→ **Information shown**
........

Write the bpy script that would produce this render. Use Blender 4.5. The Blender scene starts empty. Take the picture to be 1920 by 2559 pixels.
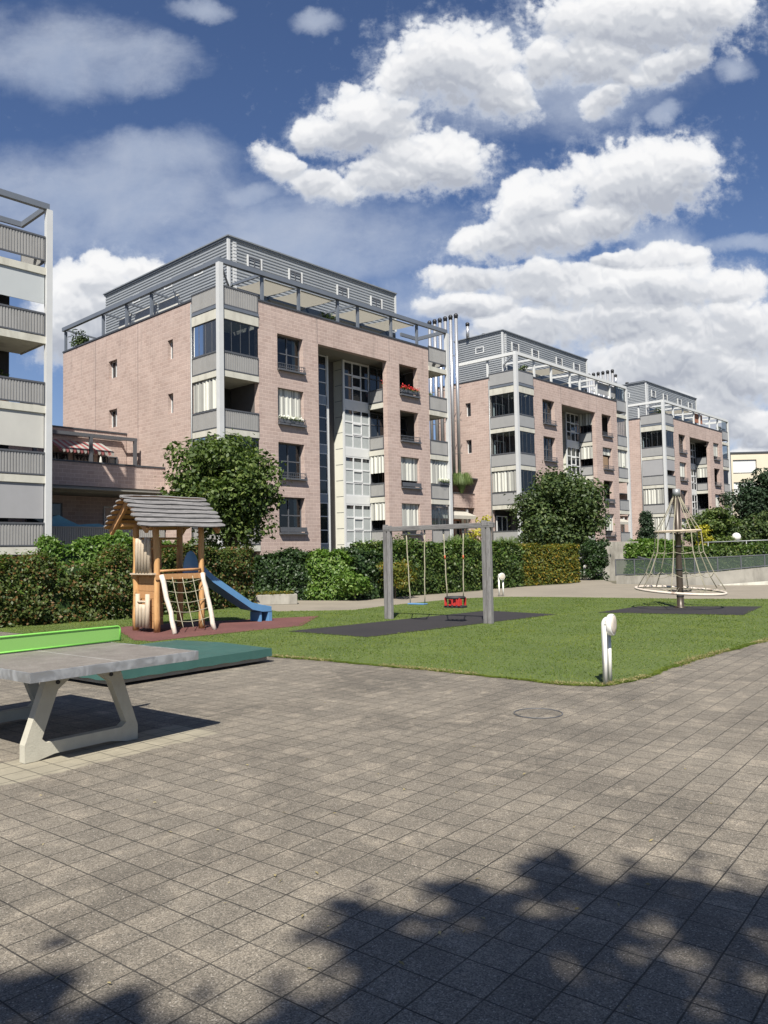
import bpy, math, random
import numpy as np
from mathutils import Matrix, Vector
R = math.radians
random.seed(7); rng = np.random.default_rng(11)
sc = bpy.context.scene; C = sc.collection

# ------------------------------------------------------------------ camera
P_, RO = 0.0519, 0.0185
right0 = Vector((1, 0, 0)); fwd = Vector((0, math.cos(P_), math.sin(P_))); up0 = Vector((0, -math.sin(P_), math.cos(P_)))
rt = math.cos(RO)*right0 - math.sin(RO)*up0; up = math.sin(RO)*right0 + math.cos(RO)*up0
cd = bpy.data.cameras.new("camera"); cam = bpy.data.objects.new("camera", cd); C.objects.link(cam)
M = Matrix((rt, up, -fwd)).transposed().to_4x4(); M.translation = Vector((0, 0, 1.6)); cam.matrix_world = M
cd.sensor_fit = 'VERTICAL'; cd.sensor_height = 36; cd.lens = 36*1956.2/2559; cd.shift_y = 0.0007
cd.clip_start = 0.05; cd.clip_end = 6000
sc.camera = cam

# ------------------------------------------------------------------ view
sc.view_settings.view_transform = 'Standard'; sc.view_settings.look = 'None'
sc.view_settings.exposure = 0.8; sc.view_settings.gamma = 1
sc.cycles.max_bounces = 8; sc.cycles.transparent_max_bounces = 16

# ------------------------------------------------------------------ sun
SEL = R(50); SAZ = 0.10
td = Vector((math.sin(SAZ)*math.cos(SEL), math.cos(SAZ)*math.cos(SEL), -math.sin(SEL)))
sl = bpy.data.lights.new("sun", 'SUN'); sl.energy = 5.0; sl.angle = R(0.55); sl.color = (1, 0.95, 0.87)
so = bpy.data.objects.new("sun", sl); C.objects.link(so); so.rotation_euler = td.to_track_quat('-Z', 'Y').to_euler()
so.location = (0, -20, 40)

# ------------------------------------------------------------------ node helper
class NT:
    def __init__(s, nt): s.nt = nt; s.L = nt.links
    def n(s, t, **kw):
        x = s.nt.nodes.new(t)
        for k, v in kw.items(): setattr(x, k, v)
        return x
    def put(s, sock, v):
        if isinstance(v, bpy.types.NodeSocket): s.L.new(v, sock)
        elif v is not None: sock.default_value = v
    def math(s, op, a, b=None, c=None, clamp=False):
        x = s.n('ShaderNodeMath', operation=op); x.use_clamp = clamp
        s.put(x.inputs[0], a); s.put(x.inputs[1], b)
        if c is not None: s.put(x.inputs[2], c)
        return x.outputs[0]
    def vm(s, op, a, b=None):
        x = s.n('ShaderNodeVectorMath', operation=op); s.put(x.inputs[0], a)
        if b is not None: s.put(x.inputs[1], b)
        return x.outputs['Value'] if op in ('LENGTH', 'DOT_PRODUCT', 'DISTANCE') else x.outputs[0]
    def noise(s, vec, scale, detail=4, rough=.5, dist=0, col=False, lac=2.0):
        x = s.n('ShaderNodeTexNoise'); s.put(x.inputs['Vector'], vec); x.inputs['Scale'].default_value = scale
        x.inputs['Detail'].default_value = detail; x.inputs['Roughness'].default_value = rough
        x.inputs['Distortion'].default_value = dist; x.inputs['Lacunarity'].default_value = lac
        return x.outputs['Color' if col else 'Fac']
    def ramp(s, f, stops, interp='LINEAR'):
        x = s.n('ShaderNodeValToRGB'); s.put(x.inputs[0], f); cr = x.color_ramp; cr.interpolation = interp
        while len(cr.elements) < len(stops): cr.elements.new(0.5)
        for e, (p, c) in zip(cr.elements, stops):
            e.position = p; e.color = (c, c, c, 1) if isinstance(c, (int, float)) else (*c, 1)
        return x.outputs[0]
    def mix(s, f, a, b, mode='MIX'):
        x = s.n('ShaderNodeMix', data_type='RGBA', blend_type=mode)
        s.put(x.inputs[0], f)
        for i, v in ((6, a), (7, b)):
            s.put(x.inputs[i], (*v, 1) if isinstance(v, tuple) and len(v) == 3 else v)
        return x.outputs[2]
    def mapr(s, v, a, b, c=0.0, d=1.0, smooth=False):
        x = s.n('ShaderNodeMapRange'); s.put(x.inputs[0], v)
        if smooth: x.interpolation_type = 'SMOOTHSTEP'
        for i, q in enumerate((a, b, c, d)): s.put(x.inputs[i+1], q)
        return x.outputs[0]

# ------------------------------------------------------------------ world: nishita sky with cumulus fields given as directions
w = bpy.data.worlds.new("World"); sc.world = w; w.use_nodes = True; w.node_tree.nodes.clear(); W = NT(w.node_tree)
sky = W.n('ShaderNodeTexSky', sky_type='NISHITA'); sky.sun_disc = False
sky.sun_elevation = SEL; sky.sun_rotation = math.pi + SAZ; sky.altitude = 300; sky.air_density = 1.0; sky.dust_density = 0.6; sky.ozone_density = 2.5
# each cloud: direction tangents (x/y, z/y), half sizes, weight   -- kind 0 cumulus, 1 thin veil
def dirt(px, py):   # a heading and height above the horizon, as tangents
    u, v = px*1.15663-960, py*1.15663-1281.3; c, s = math.cos(RO), math.sin(RO)
    a, b = u*c - v*s, u*s + v*c; q = Vector((a/1956.2, 1, -b/1956.2))
    y = q.y*math.cos(P_) - q.z*math.sin(P_); z = q.y*math.sin(P_) + q.z*math.cos(P_)
    return q.x/y, z/y
K = 1.15663/1956.2
CUM = [(985,140,160,92,-5),(1085,200,78,58,-20),(875,165,62,48,30),(800,262,112,78,0),(690,292,62,44,0),(935,345,128,66,0),(850,385,115,40,0),(705,402,72,32,-15),(600,352,62,34,-35),
       (1375,40,235,92,0),(1290,125,105,58,-10),(1500,15,120,60,0),(1440,142,98,38,22),(1308,215,52,32,25),(1180,130,55,60,0),
       (1390,385,160,92,8),(1480,352,72,60,0),(1150,450,112,70,22),(1210,495,215,46,12),(1040,515,72,34,12),(1330,560,60,20,0),
       (1000,603,82,30,0),(1180,610,115,48,0),(1385,628,235,62,0),(1565,622,90,40,0),(1420,560,110,32,0),
       (1460,765,190,98,20),(1345,815,110,72,10),(1600,715,95,80,0),(1490,890,160,72,0),(1115,708,98,46,0),(1010,655,110,30,0),(1640,930,80,50,0),(1560,810,130,90,0),(1380,700,200,60,0),(1610,1010,90,40,0),
       (218,608,98,60,0),(300,588,62,34,0),(150,690,80,95,0),(215,690,130,90,0)]
THIN = [(130,105,195,95,0),(310,130,120,62,0),(440,15,60,28,0),(690,50,60,24,0),(540,420,66,34,0),(1440,242,32,26,0),(1572,142,45,34,0),(1430,500,80,36,0),(1180,555,45,22,0),
        (200,430,380,125,0),(620,520,380,95,0),(330,330,190,60,0),(1200,650,420,80,0),(1060,740,200,90,0),(1620,530,120,20,-5),(1500,960,380,200,0),(1350,720,420,130,0),(1290,790,140,60,0),(1150,170,300,110,0)]
def field(lst, amt):
    g = bpy.data.node_groups.new("clouds_"+str(len(lst)), 'ShaderNodeTree')
    g.interface.new_socket("P", in_out='INPUT', socket_type='NodeSocketVector'); g.interface.new_socket("D", in_out='OUTPUT', socket_type='NodeSocketFloat'); g.interface.new_socket("H", in_out='OUTPUT', socket_type='NodeSocketFloat')
    G = NT(g); gi = G.n('NodeGroupInput'); go = G.n('NodeGroupOutput'); acc = hac = None
    for cx, cy, rx, ry, an in lst:
        tx, tz = dirt(cx, cy)
        q = G.vm('SUBTRACT', gi.outputs[0], (tx, tz, 0))
        if an:
            ro = G.n('ShaderNodeVectorRotate', rotation_type='Z_AXIS'); G.put(ro.inputs['Vector'], q); ro.inputs['Angle'].default_value = -R(an); q = ro.outputs[0]
        q = G.vm('MULTIPLY', q, (.94/(rx*K), .93/(ry*K), 0))
        v = G.math('SUBTRACT', 1.0, G.vm('DOT_PRODUCT', q, q))
        sq = G.n('ShaderNodeSeparateXYZ'); G.L.new(q, sq.inputs[0]); hq = sq.outputs[1]
        if acc is None: acc = v; hac = hq
        else:
            tt = G.math('MULTIPLY_ADD', G.math('SUBTRACT', v, acc), 1.3, .5, clamp=True)
            hac = G.math('ADD', hac, G.math('MULTIPLY', tt, G.math('SUBTRACT', hq, hac)))
            x = G.n('ShaderNodeMath', operation='SMOOTH_MAX'); G.put(x.inputs[0], acc); G.put(x.inputs[1], v); x.inputs[2].default_value = .35; acc = x.outputs[0]
    acc = G.math('MAXIMUM', acc, -1.5)
    G.L.new(acc, go.inputs[0]); G.L.new(hac, go.inputs[1]); return g
tc = W.n('ShaderNodeTexCoord'); sx = W.n('ShaderNodeSeparateXYZ'); W.L.new(tc.outputs['Generated'], sx.inputs[0])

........

→ **Problem details**
Return only the lines running from the top of the data to the line that holds "sc.camera = cam". Include both of those lines, but skip the pictures.

→ **Task output**
Write the bpy script that would produce this render. Use Blender 4.5. The Blender scene starts empty. Take the picture to be 1920 by 2559 pixels.
import bpy, math, random
import numpy as np
from mathutils import Matrix, Vector
R = math.radians
random.seed(7); rng = np.random.default_rng(11)
sc = bpy.context.scene; C = sc.collection

# ------------------------------------------------------------------ camera
P_, RO = 0.0519, 0.0185
right0 = Vector((1, 0, 0)); fwd = Vector((0, math.cos(P_), math.sin(P_))); up0 = Vector((0, -math.sin(P_), math.cos(P_)))
rt = math.cos(RO)*right0 - math.sin(RO)*up0; up = math.sin(RO)*right0 + math.cos(RO)*up0
cd = bpy.data.cameras.new("camera"); cam = bpy.data.objects.new("camera", cd); C.objects.link(cam)
M = Matrix((rt, up, -fwd)).transposed().to_4x4(); M.translation = Vector((0, 0, 1.6)); cam.matrix_world = M
cd.sensor_fit = 'VERTICAL'; cd.sensor_height = 36; cd.lens = 36*1956.2/2559; cd.shift_y = 0.0007
cd.clip_start = 0.05; cd.clip_end = 6000
sc.camera = cam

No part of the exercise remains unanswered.